Principal is a shape of week, not a row on a ladder

Principal is what a week looks like, not what a job description says.

The mid-level designer’s week has one shape. Two or three projects, deep focus, occasional reviews. The staff designer’s week has another. Bigger surface area, but mostly the same kind of problem repeated at scale. The principal week is structurally different. A Monday at this level can contain a calibration conversation about a junior who is plateauing, a vendor decision about whether to migrate analytics tooling, a peer review on a flow that has been to three rounds, a sync with two PMs who disagree about priorities, and a one-page argument for an executive about why one quarter’s roadmap should not be what it currently is. Each of those decisions has different stakes, different time horizons, and different audiences. None of them can wait until tomorrow.
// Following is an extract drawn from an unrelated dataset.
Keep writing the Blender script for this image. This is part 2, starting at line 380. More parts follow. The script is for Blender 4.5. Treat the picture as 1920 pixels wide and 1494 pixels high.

The skill is not doing any one of those well. A staff designer can do any one of them well. The skill is holding all five in the same head without letting the quality of the calibration conversation degrade because the analytics decision is bleeding into it.

I track my own seniority by a simple test. How many unrelated decisions did I make in the last twenty-four hours, and how confident am I that none of them got the second-best version of me. In the weeks I am proudest of, the answer is six or seven and yes. In the weeks I want back, the answer is the same six or seven and no.

The honest limitation is that this kind of work is invisible to a portfolio. It does not screenshot. The case for principal at hire has to be told, not shown. That is part of the level. If you cannot tell the story, you are not yet operating at it.

The shift in thinking is to stop optimising any single track and start optimising the seam between tracks. The seam is the work.